От Баркова до Мандельштама - стр. 10
Как видно из сопоставления двух текстов, М. А. Цявловский слегка подкорректировал Гаевского: «рассказы о Пушкине его товарищей» у Гаевского не упоминаются. Вряд ли допустимо предполагать таковые («рассказы») на основании действительно не вполне ясной фразы Гаевского о «воспоминаниях современников», потому что здесь, скорее всего, имелись в виду воспоминания современников, опубликованные в печати или имевшиеся у Гаевского в рукописном виде, как, например, упомянутая им записка Корфа. Во всяком случае, ни о каких устных беседах и встречах с бывшими лицеистами Гаевский не упоминает.
Однако, дабы подкрепить свою слишком вольную интерпретацию текста Гаевского, М. А. Цявловский называет фамилии пяти оставшихся в живых к 1863 году лицейских товарищей Пушкина[13], у которых Гаевский мог бы получить «сведения о Пушкине-лицеисте». Далее он заключает: «На основании записки Корфа и устных рассказов названных товарищей Пушкина по лицею Гаевский так писал о первых произведениях Пушкина…»[14].
Таким вот образом, в результате излишней увлеченности уважаемого исследователя своей версией, неназванные Гаевским «товарищи Пушкина по лицею» превратились у М. А. Цявловского в «названных». Столь важного для него определения М. А. Цявловский твердо придерживался в дальнейшем тексте «Комментариев», создавая для непосвященного читателя иллюзию того, что сведения о «Тени Баркова» получены Гаевским от нескольких и притом вполне определенных бывших соучеников Пушкина.
Справедливости ради следует признать, что «рассказы товарищей Пушкина» не полностью выдуманы Цявловским, он лишь умело использовал нужным для себя образом неясности, содержащиеся в рассматриваемой нами статье. Так, Гаевский действительно через 30 страниц после досконального перечисления источников своей информации предварил наиболее важное для Цявловского сообщение о «Тени Баркова» неясной ссылкой: «По рассказам товарищей его». Цявловский произвольно перенес эту неясную ссылку Гаевского на 30 страниц вперед и уверенно поставил в один ряд с другими, перечисленными самим Гаевским источниками его информации.
На самом деле, совершенно не ясно, о «рассказах» каких товарищей вскользь обмолвился Гаевский.

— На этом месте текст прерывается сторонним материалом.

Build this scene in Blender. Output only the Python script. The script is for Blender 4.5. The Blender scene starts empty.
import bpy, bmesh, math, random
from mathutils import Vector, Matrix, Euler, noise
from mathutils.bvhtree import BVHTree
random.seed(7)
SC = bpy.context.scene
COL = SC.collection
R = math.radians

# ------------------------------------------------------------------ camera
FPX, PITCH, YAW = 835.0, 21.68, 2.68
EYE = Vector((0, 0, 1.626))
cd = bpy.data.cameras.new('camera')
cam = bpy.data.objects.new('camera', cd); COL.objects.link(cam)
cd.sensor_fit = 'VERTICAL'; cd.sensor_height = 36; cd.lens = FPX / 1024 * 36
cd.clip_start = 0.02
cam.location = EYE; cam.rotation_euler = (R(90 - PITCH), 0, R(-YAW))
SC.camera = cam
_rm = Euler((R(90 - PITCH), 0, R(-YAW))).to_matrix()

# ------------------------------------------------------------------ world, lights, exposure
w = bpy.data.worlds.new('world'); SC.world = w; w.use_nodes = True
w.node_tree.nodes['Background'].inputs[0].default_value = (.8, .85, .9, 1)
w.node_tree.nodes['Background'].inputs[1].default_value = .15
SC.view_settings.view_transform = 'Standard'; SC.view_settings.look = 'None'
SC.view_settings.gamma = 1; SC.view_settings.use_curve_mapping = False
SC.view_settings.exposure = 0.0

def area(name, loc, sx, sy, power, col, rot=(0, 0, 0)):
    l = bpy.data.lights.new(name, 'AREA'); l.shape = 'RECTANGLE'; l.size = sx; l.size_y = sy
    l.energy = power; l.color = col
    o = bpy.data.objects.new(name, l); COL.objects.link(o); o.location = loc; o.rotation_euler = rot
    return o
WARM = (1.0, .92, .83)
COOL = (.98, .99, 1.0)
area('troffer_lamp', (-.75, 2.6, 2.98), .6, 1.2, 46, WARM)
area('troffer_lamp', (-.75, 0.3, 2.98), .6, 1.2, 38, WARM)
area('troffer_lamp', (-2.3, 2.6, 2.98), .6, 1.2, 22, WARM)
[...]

Поскольку, кроме Корфа и Яковлева, никакие другие лицейские товарищи Пушкина Гаевским не упоминаются в качестве неофициальных информаторов (записки Пущина к тому времени уже были опубликованы), остается предположить, что «рассказы» эти принадлежали им, а быть может, одному из них, например, Корфу.
Чтобы оценить, насколько объективны могли быть «показания» Корфа, обратимся к его известным воспоминаниям.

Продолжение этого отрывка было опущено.